Je pense que les entreprises qui auront compris comment aligner et faire collaborer efficacement leurs leaders agiles se détacheront très vite du lot. Ce ne sera pas la nouvelle technique ou méthode de l'année que toutes les SSII vont vendre, mais je pense que ce focus aura un grand impact sur les années à venir.
Mon conseil : observez de près ces entreprises.
Bonus : l’état d’esprit du scrum master
Au delà du Scrum, des outils et des pratiques, être un scrum master c'est avant tout un mental, une façon différente de voir les choses.
Dans son article sur le leader agile, Henrik Kniberg a formulé d’une manière claire ce que j’appellerais le mantra du scrum master :
Qu’est ce qui devrait être en train de se passer mais ne l’est pas ? Qu’est ce que je peux faire pour que ça se passe, sans jamais devenir un goulot d’étranglement ?
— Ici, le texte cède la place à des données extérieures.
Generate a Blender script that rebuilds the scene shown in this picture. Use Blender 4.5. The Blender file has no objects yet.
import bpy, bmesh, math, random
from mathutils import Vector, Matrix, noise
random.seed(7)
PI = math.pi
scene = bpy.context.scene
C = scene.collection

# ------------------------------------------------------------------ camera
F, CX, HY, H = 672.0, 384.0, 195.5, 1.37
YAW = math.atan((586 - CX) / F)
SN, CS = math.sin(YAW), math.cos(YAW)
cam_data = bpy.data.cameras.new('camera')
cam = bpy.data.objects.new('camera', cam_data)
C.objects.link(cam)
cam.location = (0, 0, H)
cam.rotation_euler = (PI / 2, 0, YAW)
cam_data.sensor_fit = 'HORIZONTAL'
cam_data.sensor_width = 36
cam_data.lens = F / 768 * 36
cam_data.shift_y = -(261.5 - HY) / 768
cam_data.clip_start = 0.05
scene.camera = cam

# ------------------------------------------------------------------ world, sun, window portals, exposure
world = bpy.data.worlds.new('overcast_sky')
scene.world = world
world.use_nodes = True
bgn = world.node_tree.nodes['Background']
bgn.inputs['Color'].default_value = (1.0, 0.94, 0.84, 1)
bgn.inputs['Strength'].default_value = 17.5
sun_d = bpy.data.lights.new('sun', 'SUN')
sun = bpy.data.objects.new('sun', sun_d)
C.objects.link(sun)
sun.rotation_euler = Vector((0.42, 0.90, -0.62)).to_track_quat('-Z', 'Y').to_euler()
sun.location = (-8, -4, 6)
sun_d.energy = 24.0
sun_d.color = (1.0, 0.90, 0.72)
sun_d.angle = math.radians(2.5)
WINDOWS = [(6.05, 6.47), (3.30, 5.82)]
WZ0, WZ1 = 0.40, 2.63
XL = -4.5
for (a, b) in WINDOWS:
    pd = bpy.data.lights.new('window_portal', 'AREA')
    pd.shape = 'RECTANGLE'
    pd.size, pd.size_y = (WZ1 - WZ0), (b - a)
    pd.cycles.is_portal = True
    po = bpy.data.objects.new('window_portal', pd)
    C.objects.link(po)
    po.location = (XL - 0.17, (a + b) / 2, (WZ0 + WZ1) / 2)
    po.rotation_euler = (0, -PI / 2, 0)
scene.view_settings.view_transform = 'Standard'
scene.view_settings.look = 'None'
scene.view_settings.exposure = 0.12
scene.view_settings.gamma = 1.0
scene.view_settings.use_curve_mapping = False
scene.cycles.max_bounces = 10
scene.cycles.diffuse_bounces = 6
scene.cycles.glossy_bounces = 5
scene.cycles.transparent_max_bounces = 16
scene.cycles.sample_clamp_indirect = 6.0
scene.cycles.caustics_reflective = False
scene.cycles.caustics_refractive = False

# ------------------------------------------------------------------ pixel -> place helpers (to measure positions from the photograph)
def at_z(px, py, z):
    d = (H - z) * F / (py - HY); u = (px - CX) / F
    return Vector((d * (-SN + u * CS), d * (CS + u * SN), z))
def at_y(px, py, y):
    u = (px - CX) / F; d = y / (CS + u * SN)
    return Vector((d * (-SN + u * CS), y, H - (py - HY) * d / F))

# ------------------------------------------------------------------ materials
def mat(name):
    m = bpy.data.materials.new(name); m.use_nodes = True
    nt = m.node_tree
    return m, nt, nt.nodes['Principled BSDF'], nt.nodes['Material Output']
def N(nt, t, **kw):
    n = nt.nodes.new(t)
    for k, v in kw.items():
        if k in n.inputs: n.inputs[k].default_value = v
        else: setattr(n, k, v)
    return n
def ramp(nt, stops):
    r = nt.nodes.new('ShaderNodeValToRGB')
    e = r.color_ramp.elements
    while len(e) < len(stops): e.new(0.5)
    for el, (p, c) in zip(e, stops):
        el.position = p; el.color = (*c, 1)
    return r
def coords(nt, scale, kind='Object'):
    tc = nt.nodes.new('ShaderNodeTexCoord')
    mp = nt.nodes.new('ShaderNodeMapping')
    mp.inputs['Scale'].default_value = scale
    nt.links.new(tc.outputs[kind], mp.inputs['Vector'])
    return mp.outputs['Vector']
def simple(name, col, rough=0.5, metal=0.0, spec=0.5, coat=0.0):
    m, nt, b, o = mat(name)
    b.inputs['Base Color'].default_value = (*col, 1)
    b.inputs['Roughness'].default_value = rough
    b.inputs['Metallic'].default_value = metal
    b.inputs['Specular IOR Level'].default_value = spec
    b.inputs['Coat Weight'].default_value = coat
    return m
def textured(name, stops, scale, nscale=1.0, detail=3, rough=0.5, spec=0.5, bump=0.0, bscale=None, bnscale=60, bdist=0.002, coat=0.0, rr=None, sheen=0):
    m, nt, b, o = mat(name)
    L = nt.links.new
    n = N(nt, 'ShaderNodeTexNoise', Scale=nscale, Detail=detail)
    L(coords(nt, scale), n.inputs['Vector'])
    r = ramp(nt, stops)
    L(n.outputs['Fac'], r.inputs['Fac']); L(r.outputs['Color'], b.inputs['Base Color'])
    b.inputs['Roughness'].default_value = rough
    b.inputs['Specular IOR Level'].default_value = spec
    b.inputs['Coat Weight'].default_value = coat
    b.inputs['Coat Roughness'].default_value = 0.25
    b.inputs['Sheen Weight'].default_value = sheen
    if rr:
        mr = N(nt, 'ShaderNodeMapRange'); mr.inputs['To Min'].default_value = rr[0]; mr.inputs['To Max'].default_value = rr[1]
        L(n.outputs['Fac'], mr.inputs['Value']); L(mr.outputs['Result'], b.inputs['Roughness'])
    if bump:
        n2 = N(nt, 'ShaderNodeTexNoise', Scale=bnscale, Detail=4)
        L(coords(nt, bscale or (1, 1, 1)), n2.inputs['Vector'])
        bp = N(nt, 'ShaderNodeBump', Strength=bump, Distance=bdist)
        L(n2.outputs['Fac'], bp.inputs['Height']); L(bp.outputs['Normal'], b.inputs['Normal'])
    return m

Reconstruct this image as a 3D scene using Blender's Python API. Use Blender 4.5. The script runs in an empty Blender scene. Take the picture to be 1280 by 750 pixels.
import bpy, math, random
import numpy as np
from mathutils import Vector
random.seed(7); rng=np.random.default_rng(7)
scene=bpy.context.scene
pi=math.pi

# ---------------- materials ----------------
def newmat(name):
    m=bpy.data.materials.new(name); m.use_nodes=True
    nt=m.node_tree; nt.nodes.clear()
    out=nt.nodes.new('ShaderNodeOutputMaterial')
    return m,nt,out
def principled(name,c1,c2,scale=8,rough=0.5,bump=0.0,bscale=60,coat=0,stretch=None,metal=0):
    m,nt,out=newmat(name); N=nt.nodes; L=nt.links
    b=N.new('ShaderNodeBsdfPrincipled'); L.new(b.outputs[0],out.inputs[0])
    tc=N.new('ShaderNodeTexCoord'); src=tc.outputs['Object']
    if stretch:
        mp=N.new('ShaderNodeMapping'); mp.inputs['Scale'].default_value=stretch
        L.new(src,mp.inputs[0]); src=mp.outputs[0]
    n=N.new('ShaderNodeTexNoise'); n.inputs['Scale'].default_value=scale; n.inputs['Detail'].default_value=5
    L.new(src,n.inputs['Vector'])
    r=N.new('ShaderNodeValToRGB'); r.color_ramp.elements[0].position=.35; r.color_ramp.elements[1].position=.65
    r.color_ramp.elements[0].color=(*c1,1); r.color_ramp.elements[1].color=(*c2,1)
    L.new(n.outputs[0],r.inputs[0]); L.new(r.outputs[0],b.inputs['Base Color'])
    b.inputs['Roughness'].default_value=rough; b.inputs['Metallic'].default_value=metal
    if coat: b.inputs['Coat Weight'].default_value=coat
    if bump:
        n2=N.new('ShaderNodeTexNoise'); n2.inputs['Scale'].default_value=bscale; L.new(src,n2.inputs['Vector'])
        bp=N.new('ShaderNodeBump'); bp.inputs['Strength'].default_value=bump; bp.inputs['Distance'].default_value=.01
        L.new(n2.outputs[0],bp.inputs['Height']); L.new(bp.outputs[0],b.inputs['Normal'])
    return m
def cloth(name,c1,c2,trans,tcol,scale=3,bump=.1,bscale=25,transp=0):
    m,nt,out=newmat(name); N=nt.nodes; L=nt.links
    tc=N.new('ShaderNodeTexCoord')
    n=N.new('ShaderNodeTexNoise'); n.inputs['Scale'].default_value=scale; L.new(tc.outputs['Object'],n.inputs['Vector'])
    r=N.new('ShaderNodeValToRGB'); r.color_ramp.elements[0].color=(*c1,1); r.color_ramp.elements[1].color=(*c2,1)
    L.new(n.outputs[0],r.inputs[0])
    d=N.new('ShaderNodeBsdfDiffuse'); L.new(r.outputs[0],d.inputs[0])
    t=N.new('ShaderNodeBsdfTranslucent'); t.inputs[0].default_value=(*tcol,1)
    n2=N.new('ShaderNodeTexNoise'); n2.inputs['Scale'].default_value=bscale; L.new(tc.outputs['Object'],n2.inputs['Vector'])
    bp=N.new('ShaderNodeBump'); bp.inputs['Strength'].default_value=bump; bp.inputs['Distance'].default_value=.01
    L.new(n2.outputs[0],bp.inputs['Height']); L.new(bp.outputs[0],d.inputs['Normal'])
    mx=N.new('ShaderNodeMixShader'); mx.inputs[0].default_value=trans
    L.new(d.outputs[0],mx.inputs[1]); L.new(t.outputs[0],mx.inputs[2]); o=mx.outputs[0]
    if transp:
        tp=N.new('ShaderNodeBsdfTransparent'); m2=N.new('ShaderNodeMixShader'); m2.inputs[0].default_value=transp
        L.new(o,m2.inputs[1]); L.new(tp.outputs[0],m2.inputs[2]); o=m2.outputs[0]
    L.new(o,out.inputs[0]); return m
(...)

Ça veut dire qu’en tant que scrum master (et aussi coach agile), on doit apprendre trois choses fondamentales :
Comment observer le système ? Prendre du recul, lever le nez du guidon, et voir les manques et les opportunités.
Comment emmener l’équipe ? Créer un contexte dans lequel l’équipe réagit aux manques ou aux opportunités.
Comment éviter d’être sur le chemin critique ? Aider l'équipe à pérenniser leurs améliorations, et s'assurer que tout continue de fonctionner une fois qu'on est parti
En travaillant votre propre amélioration continue suivant ces trois axes, vous pourrez devenir un véritable scrum master MASTER.